Some sense of how it felt to be an early motorist comes from a remarkable book by Lord Northcliffe, founder of the Daily Mail, and others. Produced in 1902, though it ran to regular later editions, Motor Cars and Driving was full of advice about which car to buy – an Argyll, perhaps, or a Napier? – and what to do when things went wrong. The usefulness of the motor car was demonstrated by its ability to get you to fox-hunting meets, to remote parts of the countryside for pheasant or snipe shooting, and to Scottish trout lochs. Sir Henry Thompson, Bart, FCRS, contributed an essay on the health benefits of motoring: ‘Personally, I have found my drives to improve general health. The easy jolting which occurs when a motor car is driven at a fair speed over the highway conduces to a healthy agitation; it “acts on the liver”, to use a popular phrase, which means only that it aids the peristaltic movements of the bowels and promotes the performance of their functions.’ It was as effective for constipation, in other words, as was vigorous horse riding. (When next you see film of Edwardians riding, or driving their fine horseless carriages, you can reflect on what they were hoping for.) But, acknowledged Sir Henry, horse-riding also helped develop the leg muscles. This disadvantage in motoring ‘may be to some extent overcome by alighting at the end of a drive of twenty miles and running smartly for about two hundred, or three hundred, yards’. Good advice, no doubt, if perhaps slightly undermined by the fact that by the 1904 edition of the book, game old Sir Henry had become the late Sir Henry.

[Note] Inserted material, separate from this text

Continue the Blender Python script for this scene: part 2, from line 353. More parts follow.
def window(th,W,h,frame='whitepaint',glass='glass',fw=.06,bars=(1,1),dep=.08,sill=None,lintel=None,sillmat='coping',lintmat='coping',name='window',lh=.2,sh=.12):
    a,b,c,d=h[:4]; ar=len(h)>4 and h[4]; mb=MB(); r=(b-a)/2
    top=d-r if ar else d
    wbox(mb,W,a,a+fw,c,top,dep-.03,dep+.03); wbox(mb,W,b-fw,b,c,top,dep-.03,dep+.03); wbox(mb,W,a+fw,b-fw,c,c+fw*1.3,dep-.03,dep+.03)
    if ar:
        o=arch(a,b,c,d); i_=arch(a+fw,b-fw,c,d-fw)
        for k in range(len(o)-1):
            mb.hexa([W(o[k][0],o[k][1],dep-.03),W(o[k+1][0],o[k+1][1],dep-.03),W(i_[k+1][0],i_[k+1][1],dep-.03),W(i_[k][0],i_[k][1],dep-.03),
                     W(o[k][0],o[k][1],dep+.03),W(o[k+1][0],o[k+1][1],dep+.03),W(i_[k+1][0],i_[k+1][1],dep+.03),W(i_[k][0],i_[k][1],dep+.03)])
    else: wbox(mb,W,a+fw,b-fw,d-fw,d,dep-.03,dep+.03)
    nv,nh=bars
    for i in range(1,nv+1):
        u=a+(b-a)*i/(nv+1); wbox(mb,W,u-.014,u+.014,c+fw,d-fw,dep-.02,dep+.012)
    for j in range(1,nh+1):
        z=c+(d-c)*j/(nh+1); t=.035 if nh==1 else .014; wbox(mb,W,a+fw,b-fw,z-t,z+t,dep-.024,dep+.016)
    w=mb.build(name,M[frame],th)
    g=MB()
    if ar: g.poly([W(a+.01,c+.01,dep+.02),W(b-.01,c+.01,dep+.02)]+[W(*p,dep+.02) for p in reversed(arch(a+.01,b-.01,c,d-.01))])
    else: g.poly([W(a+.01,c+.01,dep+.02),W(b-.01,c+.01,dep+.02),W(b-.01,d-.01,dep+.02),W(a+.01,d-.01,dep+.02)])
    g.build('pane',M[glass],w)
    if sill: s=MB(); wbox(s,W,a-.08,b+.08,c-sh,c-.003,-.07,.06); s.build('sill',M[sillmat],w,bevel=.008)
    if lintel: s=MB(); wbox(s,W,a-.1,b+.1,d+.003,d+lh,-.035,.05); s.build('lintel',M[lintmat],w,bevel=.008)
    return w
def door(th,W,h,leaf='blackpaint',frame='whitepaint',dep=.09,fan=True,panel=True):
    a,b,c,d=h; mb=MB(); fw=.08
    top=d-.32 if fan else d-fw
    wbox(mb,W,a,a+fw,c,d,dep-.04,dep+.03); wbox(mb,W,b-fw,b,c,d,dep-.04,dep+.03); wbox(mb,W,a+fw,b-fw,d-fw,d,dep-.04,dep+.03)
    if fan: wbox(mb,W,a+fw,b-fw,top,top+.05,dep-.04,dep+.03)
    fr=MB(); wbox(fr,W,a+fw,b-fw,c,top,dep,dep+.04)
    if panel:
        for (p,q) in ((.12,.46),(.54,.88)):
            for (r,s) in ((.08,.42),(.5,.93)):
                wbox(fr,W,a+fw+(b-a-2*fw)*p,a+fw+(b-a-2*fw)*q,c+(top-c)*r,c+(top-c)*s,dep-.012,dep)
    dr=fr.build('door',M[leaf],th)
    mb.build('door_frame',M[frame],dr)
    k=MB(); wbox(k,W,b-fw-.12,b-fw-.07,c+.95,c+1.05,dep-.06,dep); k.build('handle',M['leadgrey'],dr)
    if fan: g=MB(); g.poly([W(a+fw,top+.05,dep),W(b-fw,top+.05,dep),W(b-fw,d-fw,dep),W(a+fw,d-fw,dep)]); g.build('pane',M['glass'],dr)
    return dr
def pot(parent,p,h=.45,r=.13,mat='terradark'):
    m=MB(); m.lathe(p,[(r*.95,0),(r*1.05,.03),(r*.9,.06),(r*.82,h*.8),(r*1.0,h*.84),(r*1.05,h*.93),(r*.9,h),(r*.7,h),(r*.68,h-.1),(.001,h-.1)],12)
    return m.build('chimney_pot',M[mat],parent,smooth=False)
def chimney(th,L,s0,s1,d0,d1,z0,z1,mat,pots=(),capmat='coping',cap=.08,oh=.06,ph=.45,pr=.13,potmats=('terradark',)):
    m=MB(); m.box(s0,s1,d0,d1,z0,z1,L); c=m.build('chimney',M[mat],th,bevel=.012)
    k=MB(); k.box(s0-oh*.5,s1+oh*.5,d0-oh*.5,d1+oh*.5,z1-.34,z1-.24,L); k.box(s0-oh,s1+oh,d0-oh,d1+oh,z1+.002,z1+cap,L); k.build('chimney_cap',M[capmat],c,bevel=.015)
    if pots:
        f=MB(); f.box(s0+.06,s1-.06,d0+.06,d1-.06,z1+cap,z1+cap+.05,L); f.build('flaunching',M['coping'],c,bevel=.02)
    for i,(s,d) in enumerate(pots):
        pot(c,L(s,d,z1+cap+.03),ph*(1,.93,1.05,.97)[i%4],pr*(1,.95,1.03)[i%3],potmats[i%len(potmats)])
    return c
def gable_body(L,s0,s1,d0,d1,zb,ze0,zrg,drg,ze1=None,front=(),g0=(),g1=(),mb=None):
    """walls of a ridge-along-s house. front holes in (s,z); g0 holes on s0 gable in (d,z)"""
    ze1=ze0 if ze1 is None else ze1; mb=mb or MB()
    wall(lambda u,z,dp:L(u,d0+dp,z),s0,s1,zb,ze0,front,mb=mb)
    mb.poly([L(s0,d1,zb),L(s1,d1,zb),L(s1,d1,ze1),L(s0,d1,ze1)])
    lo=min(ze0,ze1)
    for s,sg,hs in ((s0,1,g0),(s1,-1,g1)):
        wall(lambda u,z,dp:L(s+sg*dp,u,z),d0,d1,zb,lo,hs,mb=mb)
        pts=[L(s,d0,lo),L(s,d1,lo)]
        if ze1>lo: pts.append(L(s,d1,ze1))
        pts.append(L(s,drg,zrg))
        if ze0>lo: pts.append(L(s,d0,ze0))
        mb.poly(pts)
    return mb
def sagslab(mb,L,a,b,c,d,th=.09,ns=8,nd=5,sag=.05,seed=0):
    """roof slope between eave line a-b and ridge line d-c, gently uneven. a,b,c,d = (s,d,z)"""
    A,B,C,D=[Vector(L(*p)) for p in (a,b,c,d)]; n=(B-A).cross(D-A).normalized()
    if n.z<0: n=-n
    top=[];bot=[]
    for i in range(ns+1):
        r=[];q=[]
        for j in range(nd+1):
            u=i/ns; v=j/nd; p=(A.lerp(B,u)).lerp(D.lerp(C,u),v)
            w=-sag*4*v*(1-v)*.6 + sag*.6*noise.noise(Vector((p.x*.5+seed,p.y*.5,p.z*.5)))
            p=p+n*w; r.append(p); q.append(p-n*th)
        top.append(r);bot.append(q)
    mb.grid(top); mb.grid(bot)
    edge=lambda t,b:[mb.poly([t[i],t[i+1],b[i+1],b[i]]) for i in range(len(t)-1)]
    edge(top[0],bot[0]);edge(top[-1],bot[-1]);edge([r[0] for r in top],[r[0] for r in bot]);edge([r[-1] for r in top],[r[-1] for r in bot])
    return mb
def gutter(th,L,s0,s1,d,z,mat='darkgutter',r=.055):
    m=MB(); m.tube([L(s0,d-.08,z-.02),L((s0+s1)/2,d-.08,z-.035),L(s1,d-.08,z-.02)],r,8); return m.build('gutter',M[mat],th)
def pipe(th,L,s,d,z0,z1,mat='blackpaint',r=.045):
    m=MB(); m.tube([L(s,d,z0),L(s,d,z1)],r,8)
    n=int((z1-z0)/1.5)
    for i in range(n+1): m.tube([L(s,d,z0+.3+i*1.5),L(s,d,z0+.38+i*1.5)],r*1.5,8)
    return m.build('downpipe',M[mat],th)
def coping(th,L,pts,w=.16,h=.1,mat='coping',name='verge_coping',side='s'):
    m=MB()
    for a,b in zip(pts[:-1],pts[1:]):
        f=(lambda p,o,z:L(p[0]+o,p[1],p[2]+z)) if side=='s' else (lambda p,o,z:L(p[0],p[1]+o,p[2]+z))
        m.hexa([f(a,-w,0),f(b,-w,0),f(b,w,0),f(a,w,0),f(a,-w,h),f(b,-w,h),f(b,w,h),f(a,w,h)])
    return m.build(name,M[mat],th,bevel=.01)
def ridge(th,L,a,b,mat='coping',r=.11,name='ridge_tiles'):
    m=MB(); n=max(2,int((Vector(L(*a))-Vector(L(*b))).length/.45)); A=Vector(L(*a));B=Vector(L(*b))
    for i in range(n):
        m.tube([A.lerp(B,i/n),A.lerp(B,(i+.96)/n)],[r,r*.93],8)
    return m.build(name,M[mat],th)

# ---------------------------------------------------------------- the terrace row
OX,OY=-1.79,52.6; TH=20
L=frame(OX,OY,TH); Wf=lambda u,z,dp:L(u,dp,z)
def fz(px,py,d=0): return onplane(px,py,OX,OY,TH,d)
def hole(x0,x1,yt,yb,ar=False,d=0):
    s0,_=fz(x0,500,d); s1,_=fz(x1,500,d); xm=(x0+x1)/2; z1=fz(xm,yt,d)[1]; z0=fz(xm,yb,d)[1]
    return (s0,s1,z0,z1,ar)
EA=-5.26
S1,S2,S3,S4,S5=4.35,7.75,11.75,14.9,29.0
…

Motoring was an outdoor sport. Few cars had proper coverings a
nd much debate took place about what to wear. Baron de Zuylen de Nyevelt, president of the Automobile Club of France, pointed out that motorists’ clothing was the subject of ‘much irreverent ribaldry and . . . in many cases, the chaff has been merited’. Ordinary tweed and cloth were useless, he explained, because ‘the air will be felt whistling round the ribs, and coats become distended behind like balloons’. On the other hand, ‘a leather jacket and trousers are objectionable because the moisture from the body cannot escape, with the result that underclothing becomes dangerously moist and disagreeable’. The baron recommended tightly belted cloth suits, lined with punctured chamois leather, and also rugs split down the middle to wrap around the legs, snow boots, and India-rubber kilts, the latter particularly useful in cold weather because when you alighted to make adjustments, ‘the hot envelope of air is still retained under it’. Best of all, however, was a fur coat worn with the fur outside, and a very high collar, despite the fact that ‘these coats have been a source of very considerable amusement to onlookers and small boys in England’.54
By the beginning of the First World War, however, cars were almost ordinary machines for getting about in. Car factories sprang up. Laws were changed. Races and processions of cars round the country allowed people everywhere to watch, touch and sometimes ride in the new machines, whose characteristic ‘toof, toof’ noise was no longer causing beasts and people to jump in fright. Famous men such as Field Marshal Lord Roberts, Rudyard Kipling and Winston Churchill were keen motorists, much photographed. In the cities, horse-drawn omnibuses began to disappear in favour of petrol-driven buses. Hansom cabs were replaced by motorized taxis. Lorries replaced carts. Petroleum spirit, which had been available mainly from chemists, was being sold at the new garages. Country taverns began to tout for motorists’ custom, turning their horse-yards into car parks. The victory of the car was faster than the victory of the Labour-voting working classes or the victory of the suffragettes. Rolls-Royce Ltd moved to a sprawling new factory at Derby, lured by the promise of cheap electricity and land. It would soon build military cars and its engines would be used for aircraft too.